Podemos acompañarlo de otro ejercicio saludable: interesarnos por lo que les ocurre a quienes nos rodean, quienes son importantes para nosotros. Es un gesto de amor y de compromiso, que no tiene nada que ver con cotilleos ni afanes controladores. ¡Todo lo contrario! Alguien te expresa su interés cuando quiere saber qué vives, qué te ha pasado, qué temes, qué deseas, que piensas… Quien no quiere saber de ti, no te quiere. Quien no quiere contarte de sí, no te quiere. Al menos no te quiere en su vida. Con Dios eso no pasa. Parece que nos quiere. Hizo y hace todo lo posible por anunciarnos, por compartirnos su buena noticia. Porque nos quiere cerca. Porque quiere formar parte de lo nuestro.
“Y el Verbo se hizo carne y habitó entre nosotros”, dirá el evangelio en Navidad. Nos hemos acostumbrado a estas frases. Demasiado. Pero es increíble. Siempre es increíble que alguien quiera habitar contigo, vivir entre lo tuyo. Pues nos dice esto mismo. Quizá en estos días podríamos renovar nuestro deseo y compromiso de dónde, cómo y con quién queremos habitar. No es indiferente tal decisión. No se trata de caer en cuenta de dónde, cómo y con quién estamos viviendo, sino dónde, cómo y con quién querríamos hacerlo. Habitar es mucho más que compartir piso.
Con Dios eso no pasa
Desear es profundamente humano, pero no lo es menos asumir la realidad cuando lo que anhelamos no es posible. Los deseos también pueden ser peligrosos. El ajuste a ese delicado equilibrio nos mantiene en la realidad o nos arroja a vivirla a contrapelo, dañándonos y forzando la vida a nuestro paso. Por eso es tan importante ajustar bien nuestros deseos; no se trata de domarlos o constreñirlos, pero sí de ser realistas. Y no claudicar demasiado pronto, aunque por fuera no tengamos mucha acogida. Con Dios eso no pasa. Él decidió habitar entre nosotros y lo hizo, más allá de que los suyos le recibamos o no, gocemos de la luz y la alegría natural de los encuentros navideños con Jesús o sin Él.

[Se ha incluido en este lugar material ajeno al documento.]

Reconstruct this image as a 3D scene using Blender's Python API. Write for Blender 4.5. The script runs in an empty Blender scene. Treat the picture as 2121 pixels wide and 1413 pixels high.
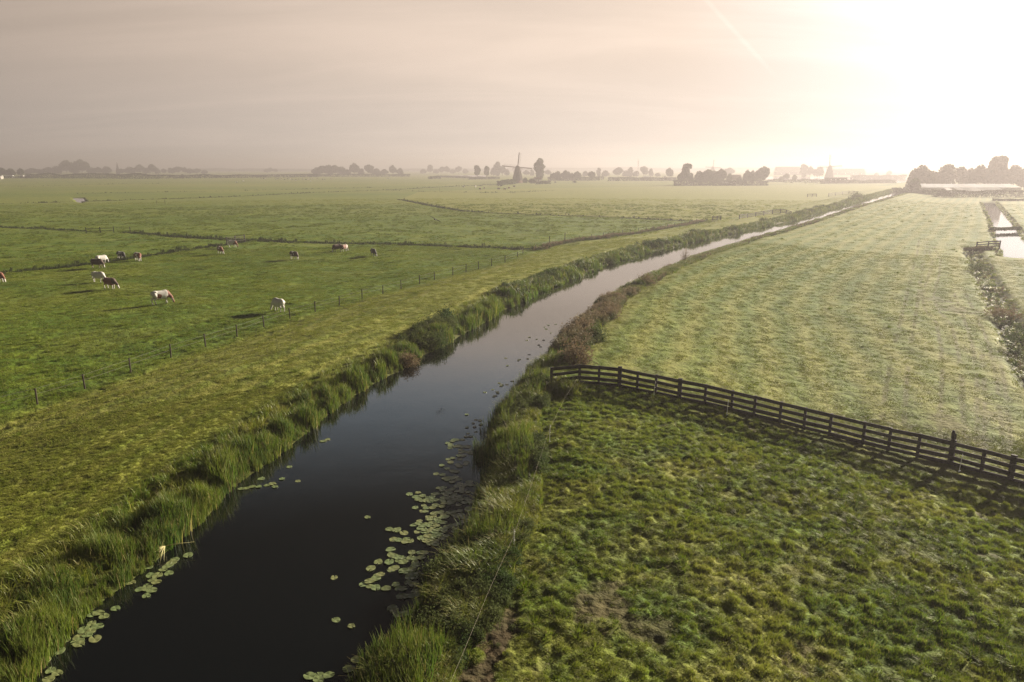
import bpy, math, random
import numpy as np
from mathutils import Vector, Matrix

random.seed(7)
RNG = np.random.default_rng(11)
SC = bpy.context.scene
COL = SC.collection
rad = math.radians

# ------------------------------------------------------------------ camera
F_PX, HOR, CX, CY, CAMH = 1480.0, 347.0, 1060.5, 706.5, 13.0
PITCH = math.atan((CY - HOR) / F_PX)
cam_d = bpy.data.cameras.new("camera")
cam = bpy.data.objects.new("camera", cam_d)
COL.objects.link(cam)
cam_d.sensor_width = 36.0
cam_d.lens = 36.0 * F_PX / 2121.0
cam_d.clip_start = 0.1
cam_d.clip_end = 20000
cam.location = (0, 0, CAMH)
cam.rotation_euler = (rad(90) - PITCH, 0, 0)
SC.camera = cam

SUN_AZ, SUN_EL = rad(48), rad(16)
SUND = Vector((math.sin(SUN_AZ) * math.cos(SUN_EL), math.cos(SUN_AZ) * math.cos(SUN_EL), math.sin(SUN_EL)))

# ------------------------------------------------------------------ noise
_T = np.random.default_rng(3).random((256, 256)).astype(np.float32)


def vnoise(x, y, wl, seed=0):
    """smooth value noise 0..1 with wavelength wl"""
    x = np.asarray(x, np.float64) / wl + 17.3 * (seed + 1)
    y = np.asarray(y, np.float64) / wl + 9.7 * (seed + 1)
    xi = np.floor(x); yi = np.floor(y)
    fx = x - xi; fy = y - yi
    xi = xi.astype(np.int64) % 256; yi = yi.astype(np.int64) % 256
    x1 = (xi + 1) % 256; y1 = (yi + 1) % 256
    fx = fx * fx * (3 - 2 * fx); fy = fy * fy * (3 - 2 * fy)
    return ((_T[xi, yi] * (1 - fx) + _T[x1, yi] * fx) * (1 - fy)
            + (_T[xi, y1] * (1 - fx) + _T[x1, y1] * fx) * fy)


def sstep(a, b, x):
    t = np.clip((x - a) / (b - a), 0, 1)
    return t * t * (3 - 2 * t)


# ------------------------------------------------------------------ canal
LY = np.array([-40, 0, 16.4, 19.7, 23.5, 26.7, 29.8, 34.4, 39.9, 46.8, 54.6, 61.9, 72.9, 80.7, 97.2, 113.3, 130, 150, 185.5, 258, 404, 700, 1200.])
LX = np.array([-16, -14., -12.4, -12.3, -11.7, -11.2, -10.8, -9.9, -8.9, -6.6, -4.2, -2.0, 1.7, 5.3, 12.7, 22.2, 32.6, 48.5, 73., 118.5, 211, 398, 715.])
RY = np.array([-40, 0, 16.4, 19.2, 21.0, 25.8, 30.1, 36.6, 42.8, 48.7, 56.2, 66.4, 77.4, 90.3, 105.2, 130, 172.5, 248, 381, 700, 1200.])
RX = np.array([-6.5, -5.0, -3.8, -2.9, -2.4, -1.5, -1.2, -0.6, 0.6, 2.4, 4.7, 7.7, 11.7, 17.9, 25.6, 40.5, 67.5, 114.5, 202.5, 403, 720.])
RX = RX + np.interp(RY, [0, 60, 100, 172, 250, 381], [0, 0, 1.0, 2.8, 3.6, 4.0])
LX = LX - np.interp(LY, [0, 30, 60], [.45, .3, 0])
_LC = np.gradient(LX, LY); _RC = np.gradient(RX, RY)


def canal(x, y):
    """distance to the left of the left waterline, and to the right of the right one"""
    lx = np.interp(y, LY, LX); lc = np.interp(y, LY, _LC)
    rx = np.interp(y, RY, RX); rc = np.interp(y, RY, _RC)
    wob = (vnoise(x * 0, y, 3.1, 2) - .5) * .7
    wob2 = (vnoise(x * 0, y, 2.7, 5) - .5) * .8
    return (lx + wob - x) / np.sqrt(1 + lc * lc), (x - rx + wob2) / np.sqrt(1 + rc * rc)


def base_h(x, y):
    x = np.asarray(x, float); y = np.asarray(y, float)
    dl, dr = canal(x, y)
    hl = np.interp(dl, [-2, -.6, 0, .7, 2.0, 4.5, 9, 13, 17, 1e6], [-1.2, -.5, 0, .38, .55, .72, .6, .05, -.55, -.6])
    hr = np.interp(dr, [-2, -.6, 0, .6, 1.6, 4.0, 7, 13, 20, 1e6], [-1.2, -.5, 0, .35, .6, .75, .55, .05, -.4, -.5])
    hr = np.where(hr > 0, hr * np.interp(y, [20, 45, 70, 150], [.65, 1, 1, .55]), hr)
    fade = 1 - sstep(380, 520, y)
    h = np.where(dl > 0, hl, np.where(dr > 0, hr, np.maximum(np.maximum(hl, hr), -1.2)))
    return h * fade + (-.6) * (1 - fade)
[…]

“Y hemos contemplado su gloria”. ¿Contemplaremos su gloria? La gloria de Dios, la ‘Shekhiná’ hebrea, es la belleza y la calidez de su presencia. Es habitar, es estar y ser quienes somos plenamente donde estemos, es hacernos presentes de tal manera que no dejemos de anunciarnos, de impactar con quienes queremos y dejarnos tocar por los demás. A veces, en las cosas importantes que vivimos acompañados, nos queda un retrogusto de soledad última: esa diferencia entre quienes de hecho te acompañan y quienes tú querrías que lo hicieran, pero no pueden estar o no quieren. Cuando este saldo es negativo, no solo sufrimos más, sino que dejamos de valorar a quienes de hecho están con nosotros.
¿Os imagináis que celebrar la Navidad supusiera un silencioso y profundo acercamiento mundial entre las personas? ¿Os imagináis volver a hablar con aquellas personas que perdimos el contacto o las ganas o la confianza porque nos decepcionaron o no supimos nosotros estar a la altura? ¿Os imagináis que esta Navidad fuéramos capaces de contarnos por dentro a quienes tenemos cerca y nos importan? ¿Os imagináis que al felicitarnos la Navidad rompiéramos la indiferencia y la frialdad que puede haber crecido con algunas personas y recomenzar a “habitarnos”? Eso sí sería un eco sagrado del impacto de Dios en el mundo. ¡Sería Gloria bendita!